Dan J Kroll
Inside AMC with Dan Kroll
Going Back to Our Roots
by June 199

While I'm the self-professed Guru of The AMC Pages, I haven't been watching All My Children nearly as long as many of the users of the site. Because of this it's slightly more difficult for me to appreciate the nearly thirty years of history as someone who has watch the show from day one.

Michael Nader will not be re-signing his contract with AMC when it expires later this year. For me, this is especially painful because Dimitri was introduced only a few weeks into my viewing experience. If you recall, that was at the time that Natalie had been thrown down the well. Believe it or not, that storyline is what hooked me. I had originally tuned in to see how my schoolmates, Irene Ng, was going to do on the show. Irene played the original An-Li Chen. If you blinked, you just about missed her, but nevertheless I kept tuning in to see if Natalie was ever going to get out of the well.

One of the complaints I hear most frequently from viewers that that the core families seem to be deteriorating or at least losing their prominence on the show. In just the eight years that I have been watching AMC, I would say that most of the actors currently on the show were not around when I first started watching. So I can imagine how things must have changed since some of you started watching! Believe it or not this phenomenon is not exclusive to AMC. As The World Turns is also going through the same changes. Felicia Minei Behr, a former AMC executive producer, and Lorraine Broderick, a former AMC head writer, were teamed up over at ATWT. Both signed on and promised the fans that they would not lose focus and forget about the established characters. As it turns out, many viewers were disappointed when new character after new character joined the cast and the old familiars were suddenly gone.

This is not to say that I am opposed to new characters. In fact, many of the characters currently on the show are very appealing and entertaining. Adrian, Gillian, and Vanessa are all very easy to watch and I hope that they'll be around for a long time. There have been other characters in the not-so-distant past that had plenty of potential, but for some reason the writers simply dropped the ball. I think that failure to create depth in these characters is hurting new character's credibility.

When the Who Killed Will? storyline ended, several characters were suddenly sent out of town. Galen Henderson and Dr. Stephen Hamil had barely gotten their feet wet in the swimming pool that is Pine Valley.
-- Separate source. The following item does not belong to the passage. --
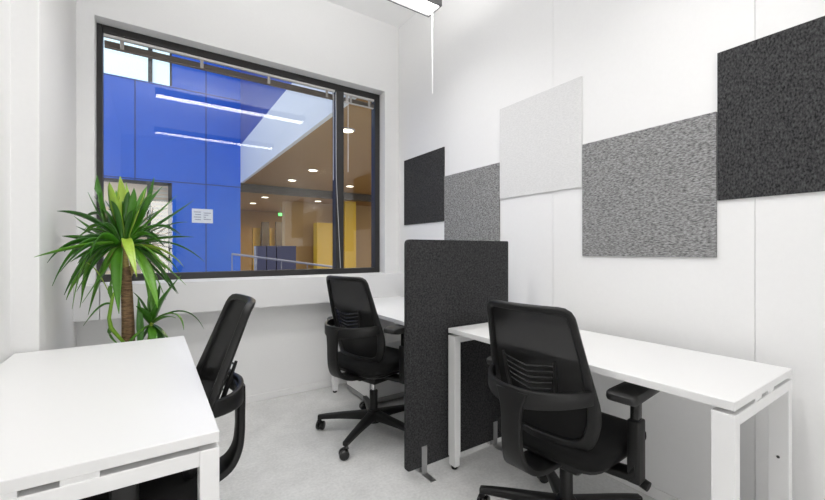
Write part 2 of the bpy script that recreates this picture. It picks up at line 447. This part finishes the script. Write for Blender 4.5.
def office_chair(label, loc, rz, dz, spin, x0, lean, rear):
    BACK['x0'], BACK['lean'] = x0, lean
    t = thing('office_chair', label, 'chair', loc, rz, 'black mesh-backed swivel chairs')
    up = Matrix.Translation((0,0,dz))
    # backrest rim
    pts = [surf(p.x,p.y) for p in OUT]; N = len(pts); sides = []; outs = []
    for i,p in enumerate(OUT):
        tg = (pts[(i+1)%N]-pts[i-1]).normalized(); nn = surf_n(p.x,p.y)
        outs.append(nn); sides.append(tg.cross(nn).normalized())
    wd = [.025 + .020*max(0,min(1,(.80-p.y)/.2)) for p in OUT]
    ins = [pts[i] + (sides[i] if sides[i].dot(V((0,0,.72))-V((0,pts[i].y,pts[i].z))) > 0 else -sides[i])*wd[i]*.45 for i in range(N)]
    rim = MB().sweep(ins, sides, outs, wd, .024, True).move(up).build('backrest_frame', M['black'], t, 50)
    rows = []
    for k in range(15):
        z = .452 + (.955-.452)*k/14; h = half_at(z)-.014
        rows.append([surf(-h+2*h*j/12, z) + surf_n(-h+2*h*j/12,z)*.004 for j in range(13)])
    b = MB().grid(rows).move(up).build('backrest_mesh', M['mesh'], t, 60)
    # lumbar support: fanned ribs behind the mesh
    for k in range(5):
        z = .655+.022*k; hw_ = .085+.006*k; pp = []
        for j in range(9):
            y = -hw_+2*hw_*j/8; q = surf(y, z + .018*(abs(y)/hw_)) ; pp.append(q + V((-.014,0,0)))
        MB().tube(pp, .0035, 6).move(up).build('lumbar_rib', M['black_shiny'], t, 50)
    for y in (-.095,.095):
        MB().tube([surf(y,.615)+V((-.016,0,0)), surf(y*1.1,.69)+V((-.016,0,0)), surf(y*1.15,.775)+V((-.016,0,0))], [.007,.008,.005], 8).move(up).build('lumbar_holder', M['black'], t, 50)
    # wrap-around carrier: band + spine
    pp, sd, ot = [], [], []
    n = 36; W = half_at(.66)-.012
    for j in range(n+1):
        an = math.pi*j/n; y = -W*math.cos(an); f_ = math.sin(an)**1.45
        z = .655 + .010*abs(y/W)**2
        x0 = surf(W,.66).x - .012
        pp.append(V((x0 - (x0+rear)*f_, y, z-.004*f_)))
    hts = []
    for j in range(n+1):
        tg = (pp[min(j+1,n)]-pp[max(j-1,0)]).normalized(); o_ = V((-tg.y,tg.x,0)).normalized()
        ot.append(o_); sd.append(V((0,0,1))); hts.append(.050+.022*(1-abs(j-n/2)/(n/2))**2)
    MB().sweep(pp, sd, ot, hts, .018).move(up).build('carrier_band', M['black'], t, 50)
    pw = [(-rear+.004,.672,.13),(-rear,.62,.092),(-rear,.56,.080),(-rear+.001,.50,.079),(-rear+.010,.44,.086),(-rear+.040,.392,.108),(-rear+.10,.368,.128),(-.15,.362,.130),(-.06,.362,.11)]
    pw = smooth(pw, 4); prof = [(a,b) for a,b,_ in pw]; wds = [c for _,_,c in pw]
    sd = [V((0,1,0))]*len(prof); ot = []
    pp = [V((x,0,z)) for x,z in prof]
    for j in range(len(pp)):
        tg = (pp[min(j+1,len(pp)-1)]-pp[max(j-1,0)]).normalized(); ot.append(tg.cross(V((0,1,0))).normalized())
    MB().sweep(pp, sd, ot, wds, .024).move(up).build('spine', M['black'], t, 50)
    # seat cushion + shell
    sp = round_poly([(-.235,-.225),(.225,-.240),(.225,.240),(-.235,.225)], [.10,.09,.09,.10], 7)
    def ring(k, z, droop=0): return [V((p.x*k-.0+.0, p.y*k, z - droop*max(0,p.x-.12))) for p in sp]
    MB().grid([ring(.90,.430),ring(.97,.437),ring(1.0,.455),ring(.995,.478,.1),ring(.95,.494,.1),ring(.75,.503,.08),ring(.4,.498)], close_v=True, cap=True).move(Matrix.Translation((.02,0,dz-.035))).build('seat', M['seat'], t, 60)
    MB().grid([ring(.55,.398),ring(.80,.404),ring(.93,.420),ring(.93,.431)], close_v=True, cap=True).move(Matrix.Translation((.02,0,dz-.035))).build('seat_shell', M['black'], t, 50)
    s = MB().box((-.09,-.10,.300),(.12,.10,.366),.015).box((-.16,-.05,.33),(.16,.05,.366),.012)
    s.move(up).build('tilt_mechanism', M['black'], t, 50)
    for sy,x in ((-1,.04),(1,.04)):
        MB().tube([(x,sy*.09,.335),(x,sy*.20,.335),(x-.01,sy*.262,.327),(x-.01,sy*.268,.326),(x-.012,sy*.30,.318)],[.008,.007,.007,.018,.018],12).move(up).build('lever', M['black'], t, 50)
    # armrests
    for sy in (-1,1):
        s = MB().sweep([V((.0,sy*.08,.345)),V((.0,sy*.20,.350)),V((.0,sy*.255,.355)),V((.0,sy*.275,.385))],[V((1,0,0))]*4,[V((0,0,1))]*4,.07,[.03,.028,.03,.05])
        s.box((-.030,sy*.268-.022,.335),(.030,sy*.268+.022,.56),.008)
        a = s.move(up).build('armrest', M['black'], t, 50)
        MB().box((-.020,sy*.268-.014,.53),(.020,sy*.268+.014,.652),.005).move(up).build('arm_post', M['black_shiny'], a, 50)
        ap = round_poly([(-.160,-.052),(.115,-.046),(.115,.046),(-.160,.052)],[.028,.03,.03,.028],6)
        MB().grid([[V((.02+p.x*k,sy*.268+p.y*k,z)) for p in ap] for k,z in ((.80,.644),(.97,.650),(1,.660),(.99,.673),(.93,.679))],close_v=True,cap=True).move(up).build('arm_pad', M['black_soft'], a, 50)
    # gas lift + star base + castors
    MB().lathe([(.026,.10),(.026,.262),(.022,.267)],20).build('lift_sleeve', M['black'], t, 40)
    MB().lathe([(.014,.262),(.014,.305+dz)],20).build('gas_lift', M['chrome'], t, 40)
    s = MB().lathe([(.034,.062),(.050,.07),(.052,.10),(.046,.132),(.034,.142)],24)
    s.build('hub', M['black'], t, 40)
    for k in range(5):
        a = spin + 2*math.pi*k/5; R = Matrix.Rotation(a,4,'Z')
        pp = [V((.035,0,.108)),V((.12,0,.105)),V((.22,0,.100)),V((.31,0,.092)),V((.360,0,.086))]
        lg = MB().sweep(pp,[V((0,1,0))]*5,[V((0,0,1))]*5,[.058,.050,.042,.036,.032],[.058,.046,.036,.030,.026]).move(R).build('base_leg', M['black'], t, 50)
        ca = a + .9*(k-2)
        R2 = Matrix.Translation(R @ V((.350,0,0))) @ Matrix.Rotation(ca,4,'Z')
        s = MB().lathe([(.005,.05),(.005,.085)],8)
        s.tube([(-.012,0,.066),(.0,0,.062),(.015,0,.05)],[.012,.014,.008],8)
        for sy in (-1,1): s.lathe([(.020,sy*.007),(.028,sy*.008),(.0285,sy*.013),(.028,sy*.021),(.018,sy*.025)],20,(.012,0,.0287),'y')
        s.move(R2).build('castor', M['black_shiny'], lg, 40)
    return t
office_chair('black swivel chair tucked under the left desk, seen from its side', (-.055,1.50,0), math.radians(179), .02, .5, -.185, .165, .315)
office_chair('black swivel chair at the rear desk, half behind the dark screen', (1.180,2.205,0), math.radians(15), .036, math.radians(144-15), -.152, .115, .325)
office_chair('black swivel chair in the foreground at the right wall desk, back towards the viewer', (1.42,.975,0), math.radians(5), -.005, math.radians(123-5), -.200, .115, .365)

# ------------------------------------------------------------------ plant
PY = 2.42
p0 = on_y(128,345,PY)
PX = p0.x
plant = thing('yucca_plant', 'potted yucca with a bark trunk and long arching green leaves behind the left desk', 'plant', (PX,PY,0))
O = V((PX,PY,0))
def loc(u,v,y): return on_y(u,v,y) - O
MB().lathe([(.11,0),(.125,.01),(.15,.30),(.155,.32),(.145,.32),(.14,.285)],28).build('pot', M['pot'], plant, 40)
MB().lathe([(.139,.270),(.139,.284),(.06,.296)],24).build('soil', M['soil'], plant, 50)
pts = [V((.0,0,.285)), loc(128.5,345,PY), loc(128,320,PY), loc(127,295,PY), loc(126.5,278,PY), loc(126,266,PY)]
MB().tube(pts,[.034,.029,.027,.025,.022,.016],14).build('trunk', M['bark'], plant, 60)
s = MB().tube([loc(127,287,PY),loc(116,276,PY),loc(109,262,PY),loc(113,247,PY)],[.012,.012,.011,.010],10)
s.tube([loc(127,280,PY),loc(133,268,PY+.02),loc(131,250,PY+.03),loc(130,238,PY+.02)],[.014,.012,.011,.010],10)
s.tube([loc(126,268,PY),loc(124,252,PY-.02),loc(124,240,PY-.03)],[.016,.012,.010],10)
s.build('branch', M['stem'], plant, 60)
s = MB().tube([V((.06,.03,.285)),loc(149,345,PY+.02),loc(152,322,PY+.02)],[.012,.011,.010],10)
s.tube([V((-.04,-.03,.285)),loc(124,343,PY-.03),loc(111,328,PY-.05),loc(109,318,PY-.05),loc(112,300,PY-.05),loc(114,292,PY-.05)],[.010,.008,.010,.008,.007,.004],8)
s.build('shoot', M['leaf_light'], plant, 60)
def blade(mb, B, Cc, T, W, tw=0.0, n=12):
    rows = []
    for i in range(n+1):
        s_ = i/n
        p = B*(1-s_)**2 + Cc*2*s_*(1-s_) + T*s_*s_
        tg = ((Cc-B)*(1-s_)+(T-Cc)*s_).normalized()
        sd = tg.cross(V((0,0,1)))
        if sd.length < .15: sd = V((CA,-SA,0))
        sd.normalize()
        sd = Matrix.Rotation(tw,3,tg) @ sd
        nr = sd.cross(tg).normalized()
        w_ = W*(.42+.58*math.sin(min(1,s_/.45)*math.pi/2)) if s_ < .45 else W*(1-((s_-.45)/.55)**1.9)
        w_ = max(w_,.0008)
        rows.append([p - sd*w_*.5 + nr*w_*.16, p - sd*w_*.25+nr*w_*.05, p, p + sd*w_*.25+nr*w_*.05, p + sd*w_*.5 + nr*w_*.16])
    mb.grid(rows)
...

Even before that, Emily Ann Sago was placed in a mental institution because she went off the deep end and thought she was pregnant when she really wasn't. There was also another character on at the same time---involved in the same storyline---who also left before I even got to know her name. Angelique Marick was shipped off to New England after she came to the realization that she and Dimitri could never be an item. The entire Frye family just vanished after Livia and Tom got married. Skye Chandler swapped paternity test results and was forced to flee the country. Meanwhile, other characters commit for more serious crimes and are allowed to roam free. Camille Hawkins was blown to smithereens when viewers thumbed their noses at the idea of Camille and Tad having a romantic relationship. Christine Montgomery was brought back from the dead, but she might as well have stayed there. Viewers barely got to know her before she was admitting to a past as a con artist, accused an innocent man of rape, and had a failed romance with another leading man---Edmund. Braden Lavery was an easy scapegoat for the sexual assault and after less than a year on the show; he too had to flee the country.

I've been reformatting some of the pages here on the site and taking a very close look at some of the family trees. I'm amazed at how many of the former Pine Valley residents I've never gotten to know. Mike Roy was brought back recently and I got the chance to know a little more about him, but others will probably never resurface. And that's a shame. I have the 25th Anniversary special that aired on ABC a few years back on videotape. I watched it the other month when I wasn't feeling well and again, there were so many faces that I couldn't identify; Rampals, Cudahys, Chandlers, and Cortlandts that I'll never get to meet.

With so many failed new characters signing on, it might be time for the writers to scan the family trees themselves. So many characters have left town while still yielding so much promise and potential. The future of any soap opera depends upon new blood, but turning a deaf ear to the past is like abandoning memories and forgetting about the roots of the show---roots that made AMC a number one soap.